## Objective:
Reproduce only this span: the line containing "by 900 pixels.", the line containing "g.build('louvre_slot', tw)", and every line between them, all exactly as given.
----- Data shown -----
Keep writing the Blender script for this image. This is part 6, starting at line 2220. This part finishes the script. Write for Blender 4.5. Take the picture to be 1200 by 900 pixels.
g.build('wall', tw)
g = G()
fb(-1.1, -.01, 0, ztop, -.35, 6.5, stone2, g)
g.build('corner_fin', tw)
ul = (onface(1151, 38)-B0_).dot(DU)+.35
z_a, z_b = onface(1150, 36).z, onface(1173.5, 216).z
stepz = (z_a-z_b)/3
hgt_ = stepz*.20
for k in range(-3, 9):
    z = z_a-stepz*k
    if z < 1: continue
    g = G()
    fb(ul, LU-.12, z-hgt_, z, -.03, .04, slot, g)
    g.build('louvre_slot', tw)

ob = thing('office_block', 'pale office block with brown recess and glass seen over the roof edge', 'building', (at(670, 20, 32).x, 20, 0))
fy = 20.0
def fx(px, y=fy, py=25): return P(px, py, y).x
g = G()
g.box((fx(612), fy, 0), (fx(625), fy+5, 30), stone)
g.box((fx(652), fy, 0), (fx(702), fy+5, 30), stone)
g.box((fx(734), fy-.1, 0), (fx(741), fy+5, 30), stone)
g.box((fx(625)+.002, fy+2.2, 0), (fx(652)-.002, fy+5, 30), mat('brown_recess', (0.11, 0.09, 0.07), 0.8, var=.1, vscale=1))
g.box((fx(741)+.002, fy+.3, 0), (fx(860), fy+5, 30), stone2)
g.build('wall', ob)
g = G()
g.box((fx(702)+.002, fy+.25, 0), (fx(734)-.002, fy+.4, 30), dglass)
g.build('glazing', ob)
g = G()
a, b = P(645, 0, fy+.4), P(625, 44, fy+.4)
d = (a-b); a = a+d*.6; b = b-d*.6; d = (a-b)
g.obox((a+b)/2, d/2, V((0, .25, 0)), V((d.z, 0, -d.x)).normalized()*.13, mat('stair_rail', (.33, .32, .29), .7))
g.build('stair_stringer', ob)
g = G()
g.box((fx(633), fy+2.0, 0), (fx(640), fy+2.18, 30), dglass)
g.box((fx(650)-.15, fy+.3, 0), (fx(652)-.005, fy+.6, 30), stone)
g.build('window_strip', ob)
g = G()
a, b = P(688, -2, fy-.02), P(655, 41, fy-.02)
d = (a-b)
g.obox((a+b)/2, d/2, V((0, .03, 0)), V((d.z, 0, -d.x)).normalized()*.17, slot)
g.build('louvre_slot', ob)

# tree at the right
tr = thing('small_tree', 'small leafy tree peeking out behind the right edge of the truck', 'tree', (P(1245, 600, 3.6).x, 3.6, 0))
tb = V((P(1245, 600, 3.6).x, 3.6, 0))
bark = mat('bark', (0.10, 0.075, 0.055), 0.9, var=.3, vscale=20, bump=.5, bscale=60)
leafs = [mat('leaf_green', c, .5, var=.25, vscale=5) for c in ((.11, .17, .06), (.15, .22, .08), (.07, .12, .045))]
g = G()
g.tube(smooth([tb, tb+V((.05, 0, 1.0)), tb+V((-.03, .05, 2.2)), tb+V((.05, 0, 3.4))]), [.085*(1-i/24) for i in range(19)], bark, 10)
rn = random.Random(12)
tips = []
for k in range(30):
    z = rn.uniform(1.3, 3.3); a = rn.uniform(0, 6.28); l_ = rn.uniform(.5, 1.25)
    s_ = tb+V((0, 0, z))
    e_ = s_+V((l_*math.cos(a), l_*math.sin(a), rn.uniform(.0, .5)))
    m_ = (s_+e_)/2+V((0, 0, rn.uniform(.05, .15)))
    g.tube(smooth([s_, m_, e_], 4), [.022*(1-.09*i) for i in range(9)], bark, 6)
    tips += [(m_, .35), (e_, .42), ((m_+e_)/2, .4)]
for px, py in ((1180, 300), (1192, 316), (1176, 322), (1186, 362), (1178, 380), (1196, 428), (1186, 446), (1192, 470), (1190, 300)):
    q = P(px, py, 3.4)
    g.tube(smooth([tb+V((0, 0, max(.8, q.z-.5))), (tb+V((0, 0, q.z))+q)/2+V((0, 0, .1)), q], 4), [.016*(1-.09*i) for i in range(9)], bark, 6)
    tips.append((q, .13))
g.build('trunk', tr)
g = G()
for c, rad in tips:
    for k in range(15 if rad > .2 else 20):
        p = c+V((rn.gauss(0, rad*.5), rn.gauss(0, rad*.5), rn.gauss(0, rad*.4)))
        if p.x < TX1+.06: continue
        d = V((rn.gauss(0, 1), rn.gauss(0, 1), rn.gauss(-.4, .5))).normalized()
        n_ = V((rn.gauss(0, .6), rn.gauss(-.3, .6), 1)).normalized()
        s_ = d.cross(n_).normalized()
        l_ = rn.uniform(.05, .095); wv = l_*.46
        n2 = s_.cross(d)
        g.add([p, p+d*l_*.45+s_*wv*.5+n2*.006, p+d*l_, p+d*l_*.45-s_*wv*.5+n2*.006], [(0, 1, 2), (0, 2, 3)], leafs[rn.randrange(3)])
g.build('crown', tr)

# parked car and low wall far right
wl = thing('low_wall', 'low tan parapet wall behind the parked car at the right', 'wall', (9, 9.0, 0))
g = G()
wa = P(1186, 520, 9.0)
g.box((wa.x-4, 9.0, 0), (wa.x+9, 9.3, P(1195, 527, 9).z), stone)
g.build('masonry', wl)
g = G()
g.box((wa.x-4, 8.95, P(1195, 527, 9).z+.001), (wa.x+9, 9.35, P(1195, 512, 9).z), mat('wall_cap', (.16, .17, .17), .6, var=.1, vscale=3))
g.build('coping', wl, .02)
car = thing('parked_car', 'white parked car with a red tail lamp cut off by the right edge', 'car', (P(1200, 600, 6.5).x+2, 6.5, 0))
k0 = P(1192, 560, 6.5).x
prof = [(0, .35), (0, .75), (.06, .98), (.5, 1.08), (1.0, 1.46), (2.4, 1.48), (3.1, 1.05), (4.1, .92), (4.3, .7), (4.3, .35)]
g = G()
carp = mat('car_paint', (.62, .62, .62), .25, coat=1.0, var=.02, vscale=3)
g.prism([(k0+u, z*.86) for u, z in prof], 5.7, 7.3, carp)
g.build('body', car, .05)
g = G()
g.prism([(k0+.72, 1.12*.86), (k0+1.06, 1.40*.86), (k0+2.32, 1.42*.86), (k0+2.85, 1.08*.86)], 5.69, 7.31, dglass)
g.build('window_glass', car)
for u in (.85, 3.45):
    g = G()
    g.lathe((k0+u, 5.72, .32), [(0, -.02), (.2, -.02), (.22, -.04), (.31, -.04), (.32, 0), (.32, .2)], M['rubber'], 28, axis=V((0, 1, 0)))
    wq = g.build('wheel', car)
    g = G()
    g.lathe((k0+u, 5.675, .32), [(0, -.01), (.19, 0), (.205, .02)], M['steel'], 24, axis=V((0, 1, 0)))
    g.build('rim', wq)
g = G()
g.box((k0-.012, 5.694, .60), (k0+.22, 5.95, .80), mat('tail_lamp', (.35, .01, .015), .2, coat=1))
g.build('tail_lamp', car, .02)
-----
----- Data shown -----
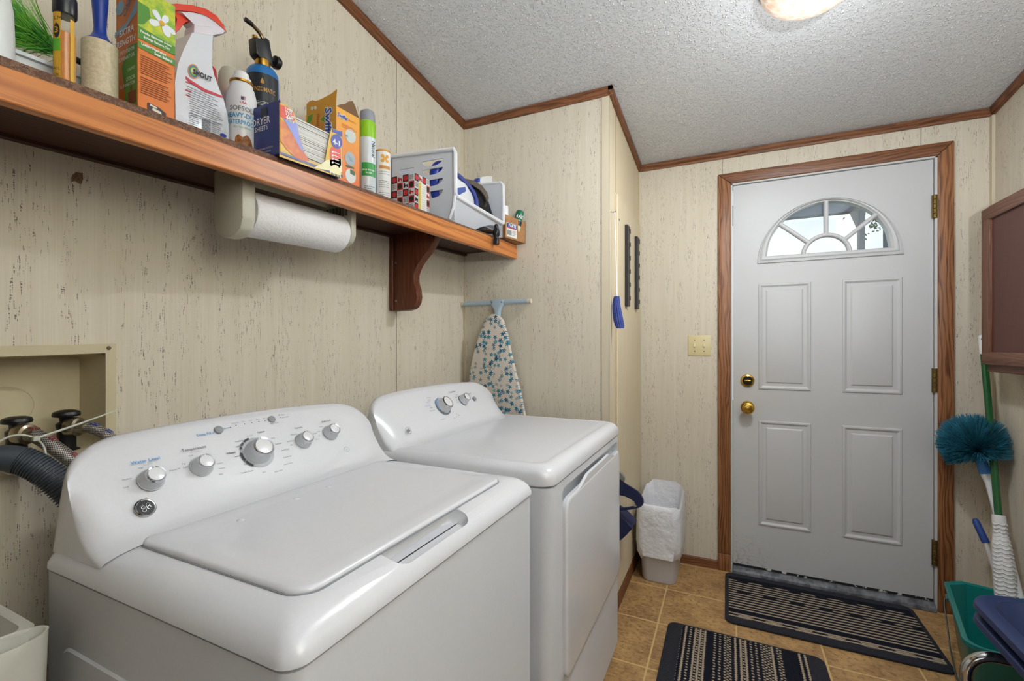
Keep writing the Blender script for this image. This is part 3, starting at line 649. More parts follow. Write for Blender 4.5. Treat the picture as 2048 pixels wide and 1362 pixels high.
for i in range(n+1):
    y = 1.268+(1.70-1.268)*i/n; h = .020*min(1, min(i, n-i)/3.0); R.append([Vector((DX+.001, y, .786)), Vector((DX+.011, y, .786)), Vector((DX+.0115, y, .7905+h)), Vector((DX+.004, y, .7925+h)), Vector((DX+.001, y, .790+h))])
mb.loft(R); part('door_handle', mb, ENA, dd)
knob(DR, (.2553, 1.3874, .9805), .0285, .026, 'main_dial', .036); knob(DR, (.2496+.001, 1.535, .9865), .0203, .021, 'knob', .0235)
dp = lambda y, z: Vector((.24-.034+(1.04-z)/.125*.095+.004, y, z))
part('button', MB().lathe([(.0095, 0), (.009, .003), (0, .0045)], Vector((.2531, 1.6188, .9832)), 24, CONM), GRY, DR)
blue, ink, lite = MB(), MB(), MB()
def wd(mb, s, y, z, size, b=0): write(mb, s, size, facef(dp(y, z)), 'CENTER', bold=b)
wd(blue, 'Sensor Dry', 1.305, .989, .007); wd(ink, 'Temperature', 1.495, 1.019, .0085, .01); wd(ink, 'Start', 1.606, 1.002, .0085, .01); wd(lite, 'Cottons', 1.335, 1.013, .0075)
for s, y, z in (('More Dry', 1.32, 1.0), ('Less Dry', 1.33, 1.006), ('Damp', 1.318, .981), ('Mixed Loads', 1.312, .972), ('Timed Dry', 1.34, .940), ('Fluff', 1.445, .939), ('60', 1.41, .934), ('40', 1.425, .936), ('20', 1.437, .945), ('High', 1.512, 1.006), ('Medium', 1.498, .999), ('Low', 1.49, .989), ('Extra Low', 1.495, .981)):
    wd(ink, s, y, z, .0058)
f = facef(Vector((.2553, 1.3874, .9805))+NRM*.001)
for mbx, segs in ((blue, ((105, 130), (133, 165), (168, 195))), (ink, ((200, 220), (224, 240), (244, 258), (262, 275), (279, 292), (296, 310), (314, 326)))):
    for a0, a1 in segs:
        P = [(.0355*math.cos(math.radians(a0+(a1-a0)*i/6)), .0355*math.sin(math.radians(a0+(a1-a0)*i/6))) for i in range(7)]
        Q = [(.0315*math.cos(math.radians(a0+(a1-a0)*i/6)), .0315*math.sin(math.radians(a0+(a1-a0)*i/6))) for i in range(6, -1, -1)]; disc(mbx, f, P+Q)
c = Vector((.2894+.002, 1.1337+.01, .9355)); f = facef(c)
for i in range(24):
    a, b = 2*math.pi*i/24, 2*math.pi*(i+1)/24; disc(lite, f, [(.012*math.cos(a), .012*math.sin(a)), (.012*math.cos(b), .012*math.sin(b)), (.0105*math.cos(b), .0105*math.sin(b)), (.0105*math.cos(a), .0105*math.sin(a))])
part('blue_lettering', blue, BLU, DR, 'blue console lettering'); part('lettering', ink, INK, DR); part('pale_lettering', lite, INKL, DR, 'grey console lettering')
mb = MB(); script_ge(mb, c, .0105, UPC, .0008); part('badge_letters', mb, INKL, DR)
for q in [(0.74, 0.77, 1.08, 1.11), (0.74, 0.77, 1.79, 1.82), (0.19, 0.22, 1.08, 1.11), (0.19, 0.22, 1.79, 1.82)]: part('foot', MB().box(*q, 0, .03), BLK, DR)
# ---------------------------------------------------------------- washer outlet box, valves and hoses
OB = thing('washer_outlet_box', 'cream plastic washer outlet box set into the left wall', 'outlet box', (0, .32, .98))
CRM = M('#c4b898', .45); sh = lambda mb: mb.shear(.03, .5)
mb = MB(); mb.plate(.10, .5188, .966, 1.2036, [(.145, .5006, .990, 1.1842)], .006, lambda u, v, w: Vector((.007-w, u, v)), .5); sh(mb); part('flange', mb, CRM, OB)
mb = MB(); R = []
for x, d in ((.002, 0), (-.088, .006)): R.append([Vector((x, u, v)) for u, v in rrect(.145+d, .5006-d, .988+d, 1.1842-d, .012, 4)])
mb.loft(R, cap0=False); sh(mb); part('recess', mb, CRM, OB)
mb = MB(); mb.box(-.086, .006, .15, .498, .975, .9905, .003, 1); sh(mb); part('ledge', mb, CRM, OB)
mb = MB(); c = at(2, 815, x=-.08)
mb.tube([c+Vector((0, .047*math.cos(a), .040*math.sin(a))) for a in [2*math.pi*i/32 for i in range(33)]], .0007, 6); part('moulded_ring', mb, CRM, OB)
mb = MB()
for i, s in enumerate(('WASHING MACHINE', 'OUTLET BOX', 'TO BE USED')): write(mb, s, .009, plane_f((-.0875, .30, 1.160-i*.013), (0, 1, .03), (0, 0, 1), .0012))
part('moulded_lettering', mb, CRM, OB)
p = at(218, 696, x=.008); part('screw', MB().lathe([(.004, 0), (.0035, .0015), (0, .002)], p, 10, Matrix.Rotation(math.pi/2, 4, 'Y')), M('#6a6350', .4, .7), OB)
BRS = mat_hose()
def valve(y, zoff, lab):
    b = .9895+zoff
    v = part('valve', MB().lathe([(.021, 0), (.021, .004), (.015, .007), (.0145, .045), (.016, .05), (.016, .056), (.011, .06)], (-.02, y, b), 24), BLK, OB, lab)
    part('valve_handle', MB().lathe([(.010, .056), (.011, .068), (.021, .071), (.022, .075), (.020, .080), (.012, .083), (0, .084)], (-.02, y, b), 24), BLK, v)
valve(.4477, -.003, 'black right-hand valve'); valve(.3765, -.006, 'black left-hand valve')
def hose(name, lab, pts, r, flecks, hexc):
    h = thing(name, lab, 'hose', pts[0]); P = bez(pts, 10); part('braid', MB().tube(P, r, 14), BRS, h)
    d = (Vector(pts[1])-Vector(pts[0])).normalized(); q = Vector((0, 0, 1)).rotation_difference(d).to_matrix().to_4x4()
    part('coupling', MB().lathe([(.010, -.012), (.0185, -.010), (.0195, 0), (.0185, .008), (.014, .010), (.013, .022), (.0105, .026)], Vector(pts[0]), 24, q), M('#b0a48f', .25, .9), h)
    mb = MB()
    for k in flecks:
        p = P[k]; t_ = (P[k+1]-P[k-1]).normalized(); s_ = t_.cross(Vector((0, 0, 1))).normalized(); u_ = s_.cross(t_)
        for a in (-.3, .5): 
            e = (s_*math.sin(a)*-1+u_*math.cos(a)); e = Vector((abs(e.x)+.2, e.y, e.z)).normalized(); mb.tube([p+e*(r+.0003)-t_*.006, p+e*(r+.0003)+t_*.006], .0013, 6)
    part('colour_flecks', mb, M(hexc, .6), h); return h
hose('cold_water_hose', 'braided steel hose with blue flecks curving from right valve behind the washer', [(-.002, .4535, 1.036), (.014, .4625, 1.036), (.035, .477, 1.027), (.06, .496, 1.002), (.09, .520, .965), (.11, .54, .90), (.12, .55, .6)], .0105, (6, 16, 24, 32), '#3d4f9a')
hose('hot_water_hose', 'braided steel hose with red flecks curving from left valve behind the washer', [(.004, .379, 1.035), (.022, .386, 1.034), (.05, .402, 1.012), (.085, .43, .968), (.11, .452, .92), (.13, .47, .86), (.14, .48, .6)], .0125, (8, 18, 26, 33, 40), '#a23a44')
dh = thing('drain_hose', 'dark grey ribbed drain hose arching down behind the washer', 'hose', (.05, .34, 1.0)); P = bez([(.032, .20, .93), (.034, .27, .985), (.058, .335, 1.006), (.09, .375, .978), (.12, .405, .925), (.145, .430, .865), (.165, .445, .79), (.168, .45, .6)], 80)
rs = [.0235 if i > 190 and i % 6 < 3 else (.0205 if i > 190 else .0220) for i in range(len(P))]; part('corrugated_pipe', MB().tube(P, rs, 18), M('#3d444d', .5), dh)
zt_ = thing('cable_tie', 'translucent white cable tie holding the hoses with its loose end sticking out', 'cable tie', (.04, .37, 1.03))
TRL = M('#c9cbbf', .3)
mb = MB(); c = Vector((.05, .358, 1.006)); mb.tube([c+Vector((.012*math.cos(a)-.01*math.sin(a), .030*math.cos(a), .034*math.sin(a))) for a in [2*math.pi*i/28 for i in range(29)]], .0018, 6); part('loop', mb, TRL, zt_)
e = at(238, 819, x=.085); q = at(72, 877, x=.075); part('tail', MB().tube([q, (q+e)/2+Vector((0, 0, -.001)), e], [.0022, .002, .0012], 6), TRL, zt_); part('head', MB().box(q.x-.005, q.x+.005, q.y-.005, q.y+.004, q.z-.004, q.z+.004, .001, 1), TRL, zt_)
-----
----- Data shown -----
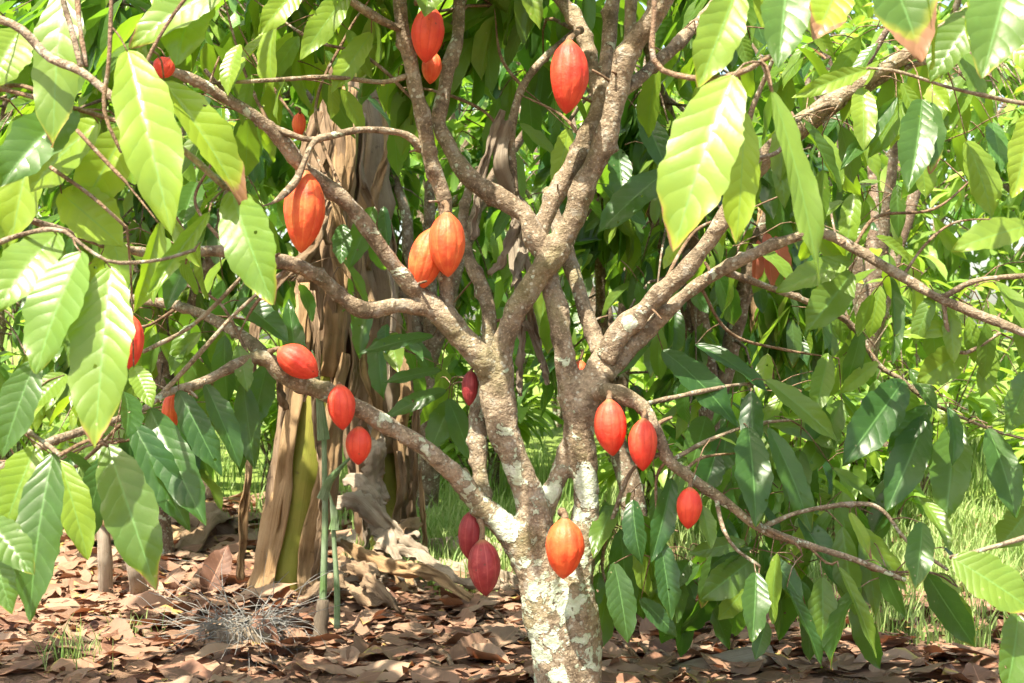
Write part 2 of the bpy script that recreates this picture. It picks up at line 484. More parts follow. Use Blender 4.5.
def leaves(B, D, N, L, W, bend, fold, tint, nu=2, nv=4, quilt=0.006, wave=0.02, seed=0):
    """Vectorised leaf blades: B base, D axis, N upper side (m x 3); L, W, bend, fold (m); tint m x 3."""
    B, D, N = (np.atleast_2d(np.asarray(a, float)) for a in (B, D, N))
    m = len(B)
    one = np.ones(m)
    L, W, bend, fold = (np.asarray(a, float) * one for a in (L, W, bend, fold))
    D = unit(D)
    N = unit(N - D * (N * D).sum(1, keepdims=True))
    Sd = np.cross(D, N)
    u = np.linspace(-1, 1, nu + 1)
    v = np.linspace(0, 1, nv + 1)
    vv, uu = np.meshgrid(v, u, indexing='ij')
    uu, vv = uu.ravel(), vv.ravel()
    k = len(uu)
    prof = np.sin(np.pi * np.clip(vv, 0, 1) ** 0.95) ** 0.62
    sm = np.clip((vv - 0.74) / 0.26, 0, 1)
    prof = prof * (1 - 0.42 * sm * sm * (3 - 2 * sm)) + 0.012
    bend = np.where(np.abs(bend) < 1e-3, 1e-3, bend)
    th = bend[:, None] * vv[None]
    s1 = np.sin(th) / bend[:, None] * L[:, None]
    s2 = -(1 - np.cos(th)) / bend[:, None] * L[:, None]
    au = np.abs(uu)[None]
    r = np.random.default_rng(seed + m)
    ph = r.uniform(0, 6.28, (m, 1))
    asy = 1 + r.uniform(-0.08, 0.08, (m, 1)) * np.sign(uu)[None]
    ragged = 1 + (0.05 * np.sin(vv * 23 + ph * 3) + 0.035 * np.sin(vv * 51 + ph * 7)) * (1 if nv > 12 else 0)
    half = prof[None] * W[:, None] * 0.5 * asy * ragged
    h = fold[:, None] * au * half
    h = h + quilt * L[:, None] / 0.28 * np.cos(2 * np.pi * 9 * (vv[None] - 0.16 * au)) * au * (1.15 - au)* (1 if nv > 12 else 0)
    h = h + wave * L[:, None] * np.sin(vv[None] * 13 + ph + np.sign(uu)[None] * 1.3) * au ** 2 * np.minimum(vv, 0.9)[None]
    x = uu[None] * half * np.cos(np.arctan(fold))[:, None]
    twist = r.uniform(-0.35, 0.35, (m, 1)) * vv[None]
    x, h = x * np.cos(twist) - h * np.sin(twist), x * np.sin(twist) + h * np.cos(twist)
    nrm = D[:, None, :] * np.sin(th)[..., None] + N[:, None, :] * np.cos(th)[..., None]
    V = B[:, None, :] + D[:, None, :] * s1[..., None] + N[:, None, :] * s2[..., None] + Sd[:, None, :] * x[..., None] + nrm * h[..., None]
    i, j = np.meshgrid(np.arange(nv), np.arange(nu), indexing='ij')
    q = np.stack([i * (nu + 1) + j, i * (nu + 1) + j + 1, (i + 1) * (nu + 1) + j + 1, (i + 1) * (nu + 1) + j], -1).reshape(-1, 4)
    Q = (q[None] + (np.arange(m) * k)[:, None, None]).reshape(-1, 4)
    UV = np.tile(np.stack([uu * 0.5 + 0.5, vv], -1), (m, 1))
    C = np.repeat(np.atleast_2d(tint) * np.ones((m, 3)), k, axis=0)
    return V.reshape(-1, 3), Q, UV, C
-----
## Output below:
Keep writing the Blender script for this image. This is part 6, starting at line 2220. This part finishes the script. Write for Blender 4.5. Take the picture to be 1200 by 900 pixels.
g.build('wall', tw)
g = G()
fb(-1.1, -.01, 0, ztop, -.35, 6.5, stone2, g)
g.build('corner_fin', tw)
ul = (onface(1151, 38)-B0_).dot(DU)+.35
z_a, z_b = onface(1150, 36).z, onface(1173.5, 216).z
stepz = (z_a-z_b)/3
hgt_ = stepz*.20
for k in range(-3, 9):
    z = z_a-stepz*k
    if z < 1: continue
    g = G()
    fb(ul, LU-.12, z-hgt_, z, -.03, .04, slot, g)
    g.build('louvre_slot', tw)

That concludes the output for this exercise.